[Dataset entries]
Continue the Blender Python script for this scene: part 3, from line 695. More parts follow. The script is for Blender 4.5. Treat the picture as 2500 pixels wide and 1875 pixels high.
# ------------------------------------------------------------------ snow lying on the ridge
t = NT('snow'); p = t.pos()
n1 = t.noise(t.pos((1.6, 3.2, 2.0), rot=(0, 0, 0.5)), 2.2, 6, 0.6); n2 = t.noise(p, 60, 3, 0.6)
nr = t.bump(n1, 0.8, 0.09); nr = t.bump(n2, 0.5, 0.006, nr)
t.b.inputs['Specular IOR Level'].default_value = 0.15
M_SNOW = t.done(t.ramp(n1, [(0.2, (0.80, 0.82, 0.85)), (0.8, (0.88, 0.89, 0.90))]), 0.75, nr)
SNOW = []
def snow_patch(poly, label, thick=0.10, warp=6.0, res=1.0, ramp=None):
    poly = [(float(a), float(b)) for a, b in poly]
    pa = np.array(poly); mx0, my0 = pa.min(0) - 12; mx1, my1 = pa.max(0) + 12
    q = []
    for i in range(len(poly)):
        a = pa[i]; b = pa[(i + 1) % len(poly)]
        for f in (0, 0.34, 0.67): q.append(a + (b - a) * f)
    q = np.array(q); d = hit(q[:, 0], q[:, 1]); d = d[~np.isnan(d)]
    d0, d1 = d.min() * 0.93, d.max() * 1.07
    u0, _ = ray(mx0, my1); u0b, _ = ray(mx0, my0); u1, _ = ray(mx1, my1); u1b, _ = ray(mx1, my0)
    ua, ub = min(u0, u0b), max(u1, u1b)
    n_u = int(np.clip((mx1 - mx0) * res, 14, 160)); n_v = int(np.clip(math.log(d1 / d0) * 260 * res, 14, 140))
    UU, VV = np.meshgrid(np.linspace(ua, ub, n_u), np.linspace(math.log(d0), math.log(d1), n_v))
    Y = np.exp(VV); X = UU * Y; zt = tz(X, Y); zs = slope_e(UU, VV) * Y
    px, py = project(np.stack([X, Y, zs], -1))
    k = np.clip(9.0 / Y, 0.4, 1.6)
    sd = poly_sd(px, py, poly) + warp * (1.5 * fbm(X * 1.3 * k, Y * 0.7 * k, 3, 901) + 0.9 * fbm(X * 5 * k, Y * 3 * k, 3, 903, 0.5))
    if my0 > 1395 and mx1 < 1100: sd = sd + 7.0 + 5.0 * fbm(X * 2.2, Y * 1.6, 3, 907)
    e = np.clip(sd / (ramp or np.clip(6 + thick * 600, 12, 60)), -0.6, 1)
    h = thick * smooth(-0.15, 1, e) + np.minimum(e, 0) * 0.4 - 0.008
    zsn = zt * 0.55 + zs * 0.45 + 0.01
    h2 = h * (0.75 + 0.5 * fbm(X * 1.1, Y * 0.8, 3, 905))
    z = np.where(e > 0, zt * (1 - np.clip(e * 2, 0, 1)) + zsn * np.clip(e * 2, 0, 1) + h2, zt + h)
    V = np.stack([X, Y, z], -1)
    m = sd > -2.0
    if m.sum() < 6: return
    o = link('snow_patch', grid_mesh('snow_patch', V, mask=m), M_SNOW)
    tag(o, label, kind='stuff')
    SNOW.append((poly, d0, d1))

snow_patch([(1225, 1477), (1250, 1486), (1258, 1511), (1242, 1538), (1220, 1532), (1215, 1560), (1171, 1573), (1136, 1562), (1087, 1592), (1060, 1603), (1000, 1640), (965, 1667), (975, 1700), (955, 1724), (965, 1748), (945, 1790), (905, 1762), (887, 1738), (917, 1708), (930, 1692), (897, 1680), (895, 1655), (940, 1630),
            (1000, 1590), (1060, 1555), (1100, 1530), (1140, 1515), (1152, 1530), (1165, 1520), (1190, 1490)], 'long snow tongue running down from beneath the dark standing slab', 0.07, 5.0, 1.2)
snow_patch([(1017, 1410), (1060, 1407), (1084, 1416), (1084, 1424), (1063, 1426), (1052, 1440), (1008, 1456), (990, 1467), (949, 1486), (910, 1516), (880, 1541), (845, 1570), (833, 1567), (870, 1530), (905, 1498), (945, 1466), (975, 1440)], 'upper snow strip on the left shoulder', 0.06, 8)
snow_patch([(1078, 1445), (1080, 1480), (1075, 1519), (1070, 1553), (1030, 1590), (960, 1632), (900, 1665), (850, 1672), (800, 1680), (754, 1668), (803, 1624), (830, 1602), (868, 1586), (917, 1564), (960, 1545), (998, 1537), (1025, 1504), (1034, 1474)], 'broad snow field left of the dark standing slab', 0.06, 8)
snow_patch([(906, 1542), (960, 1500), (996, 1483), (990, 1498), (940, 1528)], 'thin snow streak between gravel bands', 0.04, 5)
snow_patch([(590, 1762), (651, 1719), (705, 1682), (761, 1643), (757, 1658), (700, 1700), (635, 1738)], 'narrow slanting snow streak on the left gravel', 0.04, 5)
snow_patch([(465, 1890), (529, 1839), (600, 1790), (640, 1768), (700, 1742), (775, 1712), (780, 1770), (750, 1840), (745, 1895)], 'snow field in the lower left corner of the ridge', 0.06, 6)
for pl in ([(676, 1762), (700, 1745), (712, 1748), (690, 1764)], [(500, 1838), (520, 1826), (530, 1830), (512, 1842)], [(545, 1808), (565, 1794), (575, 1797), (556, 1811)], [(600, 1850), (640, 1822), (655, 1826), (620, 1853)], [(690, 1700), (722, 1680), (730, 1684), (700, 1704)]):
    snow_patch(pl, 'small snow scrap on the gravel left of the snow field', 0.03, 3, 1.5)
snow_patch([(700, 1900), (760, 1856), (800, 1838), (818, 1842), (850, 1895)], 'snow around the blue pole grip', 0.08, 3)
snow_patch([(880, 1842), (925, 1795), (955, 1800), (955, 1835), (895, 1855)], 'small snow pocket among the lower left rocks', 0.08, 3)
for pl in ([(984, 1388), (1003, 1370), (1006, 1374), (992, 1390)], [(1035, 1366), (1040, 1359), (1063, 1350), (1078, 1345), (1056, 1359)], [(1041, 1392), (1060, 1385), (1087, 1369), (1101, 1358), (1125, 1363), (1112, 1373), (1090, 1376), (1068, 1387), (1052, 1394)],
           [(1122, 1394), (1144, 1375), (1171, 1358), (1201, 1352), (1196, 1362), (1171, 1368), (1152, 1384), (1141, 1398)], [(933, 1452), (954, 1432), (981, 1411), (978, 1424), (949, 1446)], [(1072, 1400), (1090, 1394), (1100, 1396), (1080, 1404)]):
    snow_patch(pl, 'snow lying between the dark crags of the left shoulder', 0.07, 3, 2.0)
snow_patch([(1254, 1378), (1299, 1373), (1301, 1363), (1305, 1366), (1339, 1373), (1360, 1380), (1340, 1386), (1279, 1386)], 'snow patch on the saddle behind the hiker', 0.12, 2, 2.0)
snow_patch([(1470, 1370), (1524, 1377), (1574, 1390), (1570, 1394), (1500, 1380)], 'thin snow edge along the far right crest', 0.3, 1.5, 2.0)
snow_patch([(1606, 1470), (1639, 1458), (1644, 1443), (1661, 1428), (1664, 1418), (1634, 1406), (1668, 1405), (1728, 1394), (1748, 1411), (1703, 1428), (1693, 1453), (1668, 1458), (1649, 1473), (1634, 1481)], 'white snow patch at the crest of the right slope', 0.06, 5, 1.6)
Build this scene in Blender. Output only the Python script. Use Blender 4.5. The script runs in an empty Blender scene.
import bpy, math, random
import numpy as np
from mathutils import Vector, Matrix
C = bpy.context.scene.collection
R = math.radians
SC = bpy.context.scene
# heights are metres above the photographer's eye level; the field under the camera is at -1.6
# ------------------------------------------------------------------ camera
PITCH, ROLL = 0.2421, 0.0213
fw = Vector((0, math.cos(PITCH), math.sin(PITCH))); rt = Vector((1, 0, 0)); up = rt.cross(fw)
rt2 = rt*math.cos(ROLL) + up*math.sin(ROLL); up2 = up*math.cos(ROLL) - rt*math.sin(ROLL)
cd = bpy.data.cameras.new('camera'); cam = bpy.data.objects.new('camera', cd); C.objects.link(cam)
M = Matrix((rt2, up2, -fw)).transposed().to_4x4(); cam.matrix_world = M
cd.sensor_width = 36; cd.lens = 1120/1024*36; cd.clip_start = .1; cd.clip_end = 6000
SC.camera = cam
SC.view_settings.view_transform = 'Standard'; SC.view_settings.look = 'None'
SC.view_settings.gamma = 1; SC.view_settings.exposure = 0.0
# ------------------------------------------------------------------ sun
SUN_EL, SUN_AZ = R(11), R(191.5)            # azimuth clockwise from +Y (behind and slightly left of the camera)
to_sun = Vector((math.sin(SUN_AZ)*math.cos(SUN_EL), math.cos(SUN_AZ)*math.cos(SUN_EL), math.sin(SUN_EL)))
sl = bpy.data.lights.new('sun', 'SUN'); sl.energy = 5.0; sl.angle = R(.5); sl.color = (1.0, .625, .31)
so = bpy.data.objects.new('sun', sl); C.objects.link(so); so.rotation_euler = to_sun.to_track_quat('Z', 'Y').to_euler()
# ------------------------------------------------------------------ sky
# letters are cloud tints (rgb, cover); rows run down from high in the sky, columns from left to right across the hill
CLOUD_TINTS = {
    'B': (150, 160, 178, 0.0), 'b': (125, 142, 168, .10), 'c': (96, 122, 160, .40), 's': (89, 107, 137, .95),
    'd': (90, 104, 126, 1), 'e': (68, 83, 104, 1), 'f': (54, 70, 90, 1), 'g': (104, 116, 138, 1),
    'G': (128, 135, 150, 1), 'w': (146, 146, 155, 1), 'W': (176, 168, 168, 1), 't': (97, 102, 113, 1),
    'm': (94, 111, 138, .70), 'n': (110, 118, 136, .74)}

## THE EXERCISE
Determine the count of lines in the data above with the string "script" in them, and give that count alone.

## TASK RESPONSE
2